Graphene Nanosheets along Grain Boundaries in a Zirconia-Toughened Alumina Ceramic Significantly Improve Fracture Strength

Bioinspired interfacial structures in materials, such as nacre-inspired masonry structures and bionic mechanical interlocking structures, can produce unique effects that enable unprecedented material mechanical properties. However, the smooth interface in ceramic materials is known to elicit weakening effects on mechanical properties, easily causing catastrophic damage in industrial production. Here, inspired by the suture structure of fish, zirconia-toughed alumina (ZTA) is fabricated with a bioinspired suture structure interface by introducing a graphene nanosheet (GNS) through tailoring the interfacial atomic diffusive rate on a ZTA composite, and its effect on fracture strength is measured. The results show that the flexural strength of ZTA modified by 0.14% GNS is 865.4 MPa, which is 60.2% higher than that of ZTA without GNS modification.

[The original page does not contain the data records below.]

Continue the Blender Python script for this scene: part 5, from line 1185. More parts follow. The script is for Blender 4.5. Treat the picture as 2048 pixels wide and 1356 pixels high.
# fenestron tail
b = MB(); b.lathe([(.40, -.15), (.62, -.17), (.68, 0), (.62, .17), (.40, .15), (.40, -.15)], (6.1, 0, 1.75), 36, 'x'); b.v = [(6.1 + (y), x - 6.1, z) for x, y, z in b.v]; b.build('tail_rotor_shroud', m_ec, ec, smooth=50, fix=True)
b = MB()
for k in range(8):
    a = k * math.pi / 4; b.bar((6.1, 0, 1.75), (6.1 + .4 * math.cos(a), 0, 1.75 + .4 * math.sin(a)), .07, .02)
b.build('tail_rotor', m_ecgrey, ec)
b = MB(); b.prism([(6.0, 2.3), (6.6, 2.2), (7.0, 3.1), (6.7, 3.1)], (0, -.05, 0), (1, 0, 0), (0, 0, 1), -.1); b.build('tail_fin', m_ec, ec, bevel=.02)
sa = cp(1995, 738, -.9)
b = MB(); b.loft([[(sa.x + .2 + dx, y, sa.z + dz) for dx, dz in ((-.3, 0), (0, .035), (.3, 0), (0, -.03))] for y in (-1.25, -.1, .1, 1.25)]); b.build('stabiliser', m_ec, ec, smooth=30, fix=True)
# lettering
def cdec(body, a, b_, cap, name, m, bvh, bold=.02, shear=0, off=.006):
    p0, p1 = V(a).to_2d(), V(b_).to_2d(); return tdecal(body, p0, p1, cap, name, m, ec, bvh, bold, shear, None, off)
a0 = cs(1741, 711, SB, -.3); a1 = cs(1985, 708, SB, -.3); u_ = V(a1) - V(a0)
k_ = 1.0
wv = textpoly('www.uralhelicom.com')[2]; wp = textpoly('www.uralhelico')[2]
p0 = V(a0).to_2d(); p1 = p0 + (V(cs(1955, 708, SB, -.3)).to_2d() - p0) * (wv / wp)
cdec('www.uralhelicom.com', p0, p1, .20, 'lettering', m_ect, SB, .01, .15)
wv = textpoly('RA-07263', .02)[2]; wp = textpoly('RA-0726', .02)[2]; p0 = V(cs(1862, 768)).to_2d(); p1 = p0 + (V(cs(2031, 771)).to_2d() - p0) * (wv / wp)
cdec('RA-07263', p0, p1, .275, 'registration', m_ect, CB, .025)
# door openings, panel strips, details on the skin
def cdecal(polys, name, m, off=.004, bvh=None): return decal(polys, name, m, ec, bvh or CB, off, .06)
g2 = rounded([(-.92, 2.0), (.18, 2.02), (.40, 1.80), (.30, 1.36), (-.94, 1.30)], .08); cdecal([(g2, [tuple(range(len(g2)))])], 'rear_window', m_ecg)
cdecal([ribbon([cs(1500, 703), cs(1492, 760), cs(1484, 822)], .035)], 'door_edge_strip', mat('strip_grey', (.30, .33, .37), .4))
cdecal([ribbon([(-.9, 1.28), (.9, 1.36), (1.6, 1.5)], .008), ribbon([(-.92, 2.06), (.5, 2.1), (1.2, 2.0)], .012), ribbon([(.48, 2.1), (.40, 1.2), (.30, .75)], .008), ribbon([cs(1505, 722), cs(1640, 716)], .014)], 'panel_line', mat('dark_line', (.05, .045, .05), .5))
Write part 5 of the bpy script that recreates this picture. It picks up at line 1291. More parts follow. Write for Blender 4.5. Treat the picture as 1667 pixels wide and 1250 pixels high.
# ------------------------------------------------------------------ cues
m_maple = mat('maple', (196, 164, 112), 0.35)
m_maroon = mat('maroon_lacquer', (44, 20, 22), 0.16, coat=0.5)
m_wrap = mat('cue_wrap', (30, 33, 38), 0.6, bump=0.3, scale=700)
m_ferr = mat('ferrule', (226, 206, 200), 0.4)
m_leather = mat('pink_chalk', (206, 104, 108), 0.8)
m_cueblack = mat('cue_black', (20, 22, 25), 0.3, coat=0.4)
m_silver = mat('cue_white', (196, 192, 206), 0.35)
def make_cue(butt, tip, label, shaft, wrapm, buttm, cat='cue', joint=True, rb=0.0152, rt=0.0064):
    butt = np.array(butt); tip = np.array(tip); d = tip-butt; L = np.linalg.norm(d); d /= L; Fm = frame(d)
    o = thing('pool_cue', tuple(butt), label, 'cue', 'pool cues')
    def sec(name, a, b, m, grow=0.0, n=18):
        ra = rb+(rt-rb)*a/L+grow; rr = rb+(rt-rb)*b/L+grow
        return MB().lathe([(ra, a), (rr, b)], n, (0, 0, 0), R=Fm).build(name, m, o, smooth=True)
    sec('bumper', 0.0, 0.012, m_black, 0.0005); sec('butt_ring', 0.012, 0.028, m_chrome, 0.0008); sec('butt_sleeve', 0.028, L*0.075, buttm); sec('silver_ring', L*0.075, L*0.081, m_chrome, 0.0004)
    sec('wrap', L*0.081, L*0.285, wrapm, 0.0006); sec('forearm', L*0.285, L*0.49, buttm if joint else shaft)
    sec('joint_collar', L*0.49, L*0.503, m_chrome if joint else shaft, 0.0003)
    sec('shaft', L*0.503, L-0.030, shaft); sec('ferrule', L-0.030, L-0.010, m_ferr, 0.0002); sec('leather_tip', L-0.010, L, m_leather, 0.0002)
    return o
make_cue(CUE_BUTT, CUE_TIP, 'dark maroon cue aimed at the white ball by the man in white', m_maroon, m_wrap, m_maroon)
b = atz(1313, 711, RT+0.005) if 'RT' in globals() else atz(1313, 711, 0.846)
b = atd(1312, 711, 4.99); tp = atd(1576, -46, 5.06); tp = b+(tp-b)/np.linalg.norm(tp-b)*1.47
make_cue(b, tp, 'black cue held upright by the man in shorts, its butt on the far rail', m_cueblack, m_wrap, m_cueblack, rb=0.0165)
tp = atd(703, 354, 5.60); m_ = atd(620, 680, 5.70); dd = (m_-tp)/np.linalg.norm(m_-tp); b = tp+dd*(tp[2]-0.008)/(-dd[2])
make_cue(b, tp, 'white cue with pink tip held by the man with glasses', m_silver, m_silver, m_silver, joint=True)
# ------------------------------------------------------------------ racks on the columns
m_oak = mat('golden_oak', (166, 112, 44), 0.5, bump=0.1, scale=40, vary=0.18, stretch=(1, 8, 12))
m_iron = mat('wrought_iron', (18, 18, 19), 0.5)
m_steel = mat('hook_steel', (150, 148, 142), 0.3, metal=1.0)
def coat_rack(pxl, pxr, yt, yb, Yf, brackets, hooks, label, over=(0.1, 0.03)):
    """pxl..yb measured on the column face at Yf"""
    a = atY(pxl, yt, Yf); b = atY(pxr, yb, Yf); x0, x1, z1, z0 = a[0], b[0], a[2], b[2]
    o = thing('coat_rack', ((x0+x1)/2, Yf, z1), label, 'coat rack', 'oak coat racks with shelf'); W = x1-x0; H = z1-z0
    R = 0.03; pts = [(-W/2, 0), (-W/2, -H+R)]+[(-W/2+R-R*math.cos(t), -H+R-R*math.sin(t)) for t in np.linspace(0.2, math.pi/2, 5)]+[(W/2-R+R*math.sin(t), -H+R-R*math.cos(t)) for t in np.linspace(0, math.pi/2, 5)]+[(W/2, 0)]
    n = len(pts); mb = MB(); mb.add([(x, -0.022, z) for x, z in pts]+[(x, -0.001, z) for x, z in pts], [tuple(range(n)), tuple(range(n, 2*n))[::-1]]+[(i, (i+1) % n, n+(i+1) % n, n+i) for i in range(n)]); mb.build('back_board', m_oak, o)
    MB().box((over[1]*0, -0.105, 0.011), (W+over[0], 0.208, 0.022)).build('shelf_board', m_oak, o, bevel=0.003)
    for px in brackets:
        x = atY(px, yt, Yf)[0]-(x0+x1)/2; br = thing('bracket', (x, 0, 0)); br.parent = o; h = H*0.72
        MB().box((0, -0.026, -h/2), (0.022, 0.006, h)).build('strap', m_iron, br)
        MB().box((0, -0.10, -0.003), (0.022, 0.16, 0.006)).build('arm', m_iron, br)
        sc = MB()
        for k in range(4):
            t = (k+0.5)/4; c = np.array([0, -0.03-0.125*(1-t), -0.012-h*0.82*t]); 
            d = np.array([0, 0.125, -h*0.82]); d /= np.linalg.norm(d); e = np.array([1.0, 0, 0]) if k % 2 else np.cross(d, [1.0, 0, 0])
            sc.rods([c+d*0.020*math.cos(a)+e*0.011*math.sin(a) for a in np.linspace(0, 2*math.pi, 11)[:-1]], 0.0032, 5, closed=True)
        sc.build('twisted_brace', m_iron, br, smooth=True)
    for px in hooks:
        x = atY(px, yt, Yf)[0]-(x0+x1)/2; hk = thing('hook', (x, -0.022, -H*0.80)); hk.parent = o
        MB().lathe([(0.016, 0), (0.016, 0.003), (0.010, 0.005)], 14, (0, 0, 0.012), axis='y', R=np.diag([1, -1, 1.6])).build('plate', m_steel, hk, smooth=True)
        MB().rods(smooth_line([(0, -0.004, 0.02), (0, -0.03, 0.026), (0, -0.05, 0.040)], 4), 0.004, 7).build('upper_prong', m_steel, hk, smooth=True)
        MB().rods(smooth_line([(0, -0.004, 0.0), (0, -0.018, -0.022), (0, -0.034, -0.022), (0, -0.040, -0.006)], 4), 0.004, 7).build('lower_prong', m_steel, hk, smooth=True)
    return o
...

Subsequently, the local grain boundary slip resistance on the suture interface is calculated using finite element simulation, which reveals that the suture interface of the Al2O3 matrix had higher resistance values than the smooth interface under applied load, which could improve the hardness, flexural strength, and fracture toughness. This unique suture interface intensifies the interface strength and essentially improves the force transmission. This work provides guidance for bionic optimization of the grain boundary structure of structural ceramics and a new idea for the structural design of high-strength and -toughness ceramics.